New to this, how do I ask for help?

pkr00402
Community Member

Too often I feel inexplicably sad and empty, but I never let anyone see it. I always put myself out into the world as a bright bubbly person, I work as a receptionist in a gym so it’s all about keeping others happy. I feel like there’s no reason at all for me to feel like I do most of the time, and I’ve never been to see anyone about it. I don’t want to feel like I’m wasting someone’s time or even spending money on an appointment that I didn’t need because I’m making it all up. I’ve had friends with really bad depression, and it makes me question if I’m just sad sometimes, like I don’t even have it as bad as others. I’ve seen this friend become too reliant on our friends and seen how many friendships she’s lost from being so hard to deal with, I don’t want to be that. I don’t even know if this makes sense.

6 Replies 6

Anonymous7289
Community Member
I find myself getting so anxious of the though of “what would they think” if I tell them how I feel. Like everyone around me claims they have depression and I don’t wanna look like I’m apart of their ‘trend’ I’m genuinely wanting to ask for help but I don’t want to be looking for attention. I think what your saying makes sense to me on a whole new level

blondguy
Champion Alumni
Champion Alumni

Hello pkr00402

Welcome and good on you for having the courage to post too! I felt exactly the same and had enough of the feelings you mentioned...sad..empty....Many people also have a 'happy mask' they wear when they feel this way

Being the 'front' person at a gym is hard work as your job responsibilities include being happy and welcoming!
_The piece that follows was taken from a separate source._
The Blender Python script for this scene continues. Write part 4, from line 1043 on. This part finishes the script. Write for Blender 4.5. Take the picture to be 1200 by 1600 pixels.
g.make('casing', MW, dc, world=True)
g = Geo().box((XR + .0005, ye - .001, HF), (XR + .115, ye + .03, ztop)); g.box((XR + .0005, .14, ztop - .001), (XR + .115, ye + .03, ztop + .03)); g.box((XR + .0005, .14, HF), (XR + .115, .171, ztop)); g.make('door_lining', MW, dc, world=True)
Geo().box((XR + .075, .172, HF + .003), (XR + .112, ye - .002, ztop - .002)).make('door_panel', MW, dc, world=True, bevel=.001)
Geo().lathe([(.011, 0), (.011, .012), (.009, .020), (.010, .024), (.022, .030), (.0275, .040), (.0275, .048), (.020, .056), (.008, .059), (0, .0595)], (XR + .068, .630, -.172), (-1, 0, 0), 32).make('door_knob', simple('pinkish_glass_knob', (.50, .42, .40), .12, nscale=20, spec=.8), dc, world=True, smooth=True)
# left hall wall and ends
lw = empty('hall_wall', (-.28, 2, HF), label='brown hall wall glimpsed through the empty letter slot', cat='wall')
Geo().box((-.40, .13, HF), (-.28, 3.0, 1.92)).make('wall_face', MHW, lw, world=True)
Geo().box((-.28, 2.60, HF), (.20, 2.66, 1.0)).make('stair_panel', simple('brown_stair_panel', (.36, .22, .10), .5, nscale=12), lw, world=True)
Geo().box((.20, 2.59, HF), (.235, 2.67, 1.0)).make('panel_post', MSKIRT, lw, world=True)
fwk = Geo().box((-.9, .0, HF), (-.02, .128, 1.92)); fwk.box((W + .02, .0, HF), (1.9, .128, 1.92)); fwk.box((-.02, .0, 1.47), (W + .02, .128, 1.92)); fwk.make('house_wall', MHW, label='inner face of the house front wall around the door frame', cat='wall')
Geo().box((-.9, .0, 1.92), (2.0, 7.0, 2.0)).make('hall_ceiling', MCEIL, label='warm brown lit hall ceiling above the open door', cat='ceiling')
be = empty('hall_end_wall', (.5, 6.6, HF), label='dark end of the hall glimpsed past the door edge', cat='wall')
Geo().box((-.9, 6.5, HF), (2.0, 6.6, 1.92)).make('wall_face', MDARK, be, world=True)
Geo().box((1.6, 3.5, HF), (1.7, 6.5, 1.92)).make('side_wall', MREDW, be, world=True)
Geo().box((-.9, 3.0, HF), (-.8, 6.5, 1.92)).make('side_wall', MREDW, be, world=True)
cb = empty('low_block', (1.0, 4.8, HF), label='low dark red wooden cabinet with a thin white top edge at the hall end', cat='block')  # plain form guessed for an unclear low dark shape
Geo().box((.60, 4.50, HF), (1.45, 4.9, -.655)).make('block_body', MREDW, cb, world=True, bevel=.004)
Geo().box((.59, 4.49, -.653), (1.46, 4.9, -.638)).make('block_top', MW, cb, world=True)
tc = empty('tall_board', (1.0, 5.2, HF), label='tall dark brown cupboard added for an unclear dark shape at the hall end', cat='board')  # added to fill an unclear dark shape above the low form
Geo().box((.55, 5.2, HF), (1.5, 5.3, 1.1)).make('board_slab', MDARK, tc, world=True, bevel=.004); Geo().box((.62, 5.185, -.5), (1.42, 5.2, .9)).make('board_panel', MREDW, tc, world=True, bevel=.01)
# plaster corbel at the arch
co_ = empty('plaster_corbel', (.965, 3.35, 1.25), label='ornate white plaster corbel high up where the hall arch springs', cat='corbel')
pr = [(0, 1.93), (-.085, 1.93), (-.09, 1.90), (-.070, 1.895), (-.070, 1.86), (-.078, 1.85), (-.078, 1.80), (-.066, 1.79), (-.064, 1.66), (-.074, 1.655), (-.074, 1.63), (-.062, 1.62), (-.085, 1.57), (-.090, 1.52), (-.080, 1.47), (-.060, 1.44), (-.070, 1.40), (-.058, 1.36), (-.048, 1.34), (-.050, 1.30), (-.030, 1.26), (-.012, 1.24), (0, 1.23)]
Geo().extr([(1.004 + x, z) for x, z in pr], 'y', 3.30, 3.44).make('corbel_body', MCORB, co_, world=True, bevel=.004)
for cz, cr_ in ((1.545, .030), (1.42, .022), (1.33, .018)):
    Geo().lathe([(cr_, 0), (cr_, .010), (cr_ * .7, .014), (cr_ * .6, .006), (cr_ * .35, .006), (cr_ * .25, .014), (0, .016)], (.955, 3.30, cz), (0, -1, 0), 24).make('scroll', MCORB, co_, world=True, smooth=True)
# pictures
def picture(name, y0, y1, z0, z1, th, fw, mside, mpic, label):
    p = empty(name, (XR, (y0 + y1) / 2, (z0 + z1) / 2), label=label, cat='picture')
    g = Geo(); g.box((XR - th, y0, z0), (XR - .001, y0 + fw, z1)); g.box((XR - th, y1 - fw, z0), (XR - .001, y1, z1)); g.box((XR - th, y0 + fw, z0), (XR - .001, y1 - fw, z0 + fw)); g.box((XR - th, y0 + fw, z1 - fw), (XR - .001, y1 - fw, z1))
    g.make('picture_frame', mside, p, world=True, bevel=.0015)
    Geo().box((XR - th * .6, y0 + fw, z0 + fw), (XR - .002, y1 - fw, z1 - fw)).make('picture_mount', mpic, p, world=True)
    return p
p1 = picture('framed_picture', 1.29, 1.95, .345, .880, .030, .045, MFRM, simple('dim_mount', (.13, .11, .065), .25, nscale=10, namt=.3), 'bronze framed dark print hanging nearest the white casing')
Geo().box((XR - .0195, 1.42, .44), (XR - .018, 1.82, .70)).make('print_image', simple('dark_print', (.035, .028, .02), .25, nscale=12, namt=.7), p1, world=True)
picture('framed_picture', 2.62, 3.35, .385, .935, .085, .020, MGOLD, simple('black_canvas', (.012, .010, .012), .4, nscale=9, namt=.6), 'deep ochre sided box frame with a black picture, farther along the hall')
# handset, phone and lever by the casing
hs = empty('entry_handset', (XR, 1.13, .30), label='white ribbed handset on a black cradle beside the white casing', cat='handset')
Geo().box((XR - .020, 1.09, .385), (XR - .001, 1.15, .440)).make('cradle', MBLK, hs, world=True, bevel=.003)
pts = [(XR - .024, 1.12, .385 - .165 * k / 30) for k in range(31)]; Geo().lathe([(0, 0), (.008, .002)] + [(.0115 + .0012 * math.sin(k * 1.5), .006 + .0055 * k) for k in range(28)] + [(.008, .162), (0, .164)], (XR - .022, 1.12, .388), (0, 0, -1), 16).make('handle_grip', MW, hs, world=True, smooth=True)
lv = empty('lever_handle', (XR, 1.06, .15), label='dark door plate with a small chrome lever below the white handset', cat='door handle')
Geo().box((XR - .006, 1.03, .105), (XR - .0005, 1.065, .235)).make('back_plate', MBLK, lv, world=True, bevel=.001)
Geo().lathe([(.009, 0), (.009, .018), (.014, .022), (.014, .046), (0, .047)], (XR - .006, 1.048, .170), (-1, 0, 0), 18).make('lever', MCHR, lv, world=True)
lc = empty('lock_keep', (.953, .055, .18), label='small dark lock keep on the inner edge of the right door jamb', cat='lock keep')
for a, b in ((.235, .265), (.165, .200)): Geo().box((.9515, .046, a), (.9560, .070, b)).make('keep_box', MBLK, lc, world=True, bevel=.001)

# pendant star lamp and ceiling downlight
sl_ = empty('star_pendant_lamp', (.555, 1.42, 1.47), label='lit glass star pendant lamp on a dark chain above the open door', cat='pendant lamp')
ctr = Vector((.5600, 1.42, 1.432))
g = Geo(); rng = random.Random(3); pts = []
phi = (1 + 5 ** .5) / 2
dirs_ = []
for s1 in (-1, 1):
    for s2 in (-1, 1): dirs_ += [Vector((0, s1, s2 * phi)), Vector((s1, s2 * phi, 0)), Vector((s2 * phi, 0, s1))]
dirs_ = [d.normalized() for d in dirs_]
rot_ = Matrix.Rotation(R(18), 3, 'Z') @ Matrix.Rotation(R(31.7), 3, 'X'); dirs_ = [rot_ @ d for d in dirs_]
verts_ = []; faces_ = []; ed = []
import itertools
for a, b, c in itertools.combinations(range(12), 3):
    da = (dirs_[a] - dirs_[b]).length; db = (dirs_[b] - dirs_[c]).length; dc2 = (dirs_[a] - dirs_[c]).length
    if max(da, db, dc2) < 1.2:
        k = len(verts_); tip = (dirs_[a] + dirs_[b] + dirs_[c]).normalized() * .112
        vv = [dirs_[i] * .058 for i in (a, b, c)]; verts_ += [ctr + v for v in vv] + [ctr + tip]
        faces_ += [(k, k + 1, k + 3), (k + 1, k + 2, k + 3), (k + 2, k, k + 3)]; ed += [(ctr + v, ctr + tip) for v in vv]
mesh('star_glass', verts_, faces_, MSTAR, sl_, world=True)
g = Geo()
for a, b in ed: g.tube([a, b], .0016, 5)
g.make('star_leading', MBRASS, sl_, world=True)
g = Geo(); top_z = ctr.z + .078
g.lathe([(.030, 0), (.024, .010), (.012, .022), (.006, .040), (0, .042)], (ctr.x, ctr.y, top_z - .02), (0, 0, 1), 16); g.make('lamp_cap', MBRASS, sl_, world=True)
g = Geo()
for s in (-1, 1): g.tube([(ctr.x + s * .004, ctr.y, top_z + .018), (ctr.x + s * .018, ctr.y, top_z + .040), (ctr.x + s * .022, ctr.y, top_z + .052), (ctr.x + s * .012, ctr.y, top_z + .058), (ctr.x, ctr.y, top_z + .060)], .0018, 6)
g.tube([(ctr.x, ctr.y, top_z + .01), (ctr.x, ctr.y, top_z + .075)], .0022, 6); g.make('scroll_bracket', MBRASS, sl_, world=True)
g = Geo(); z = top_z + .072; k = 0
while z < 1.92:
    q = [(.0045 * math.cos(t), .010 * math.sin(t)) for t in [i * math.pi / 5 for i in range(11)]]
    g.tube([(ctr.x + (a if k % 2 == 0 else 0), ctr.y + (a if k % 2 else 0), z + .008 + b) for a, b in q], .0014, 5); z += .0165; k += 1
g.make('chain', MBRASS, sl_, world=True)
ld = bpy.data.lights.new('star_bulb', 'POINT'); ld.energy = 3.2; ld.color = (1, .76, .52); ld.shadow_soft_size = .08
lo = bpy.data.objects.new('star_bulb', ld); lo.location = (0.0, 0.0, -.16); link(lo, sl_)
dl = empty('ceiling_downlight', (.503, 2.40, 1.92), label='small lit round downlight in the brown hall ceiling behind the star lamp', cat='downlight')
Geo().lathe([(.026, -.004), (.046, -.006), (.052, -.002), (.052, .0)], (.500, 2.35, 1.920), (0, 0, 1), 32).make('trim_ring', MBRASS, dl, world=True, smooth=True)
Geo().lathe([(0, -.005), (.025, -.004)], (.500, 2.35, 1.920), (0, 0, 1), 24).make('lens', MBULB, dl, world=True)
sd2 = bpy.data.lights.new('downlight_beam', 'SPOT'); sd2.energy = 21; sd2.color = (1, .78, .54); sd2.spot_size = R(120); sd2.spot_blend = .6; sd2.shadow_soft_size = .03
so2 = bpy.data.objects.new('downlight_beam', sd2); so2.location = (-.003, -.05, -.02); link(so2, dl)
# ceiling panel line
Please dont underestimate your GP....He/she has many people asking the same question about why they feel like you do

Its only my humble opinion PKR00402......You have everything to gain (peace of mind) and nothing to lose by making an appointment and having a talk with your GP. Many people feel a lot better after the appointment.I am only one of them!

Just a note....The forums are a safe and non judgmental place for you to post whats on your mind...Your privacy and well being are paramount to Beyond Blue

your thoughts/questions are welcome!

you are not alone

Paul

Leel
Community Member

This makes me so sad reading this. I could have written it word for word. I fought it for so long and went to the extent of googling and watching YouTube videos just to “make sure” I wasn’t just sad and being an entitled brat. Honestly though, I think if you are unwell enough to come here and think about getting help, then you should. That step is so so hard, but seeing a Counsellor or Psychologist could really help you with some tools to function better.

pretending to be chipper is hard and exhausting work. It’s also hard worrying what people think all the time.

good luck x

Aaronsis
Champion Alumni
Champion Alumni

Hi pkr00402

Welcome and congratulations on reaching out to get some support and some advice on this one.

There is some support on the Beyond Blue website with a test that you can do, I will post the link here for you:

https://www.beyondblue.org.au/the-facts/anxiety-and-depression-checklist-k10

I think that no appointment with the doctor is ever a waste pkr00402, and that if you have some concerns you can go and share them and either way, you can get some support or you can have your mind put at ease, either way I think the path forward and just knowing is good.

I wish you all the very best and hope to chat some more.

Sarah

Thanks for your advice Sarah, I’ve booked in to see my doctor next week to try and get something done about all this. Even if they tell me I’m just over reacting then maybe I’ll be more at peace.

Great to hear back from you pkr00402

I am so pleased to hear that you have an appointment, that is really awesome and I am sure that sharing how you are feeling and getting some support from your GP is going to really help your mental health journey.

Feel free to check in here anytime to share how you went or even how you are feeling, it is great to chat to you some more.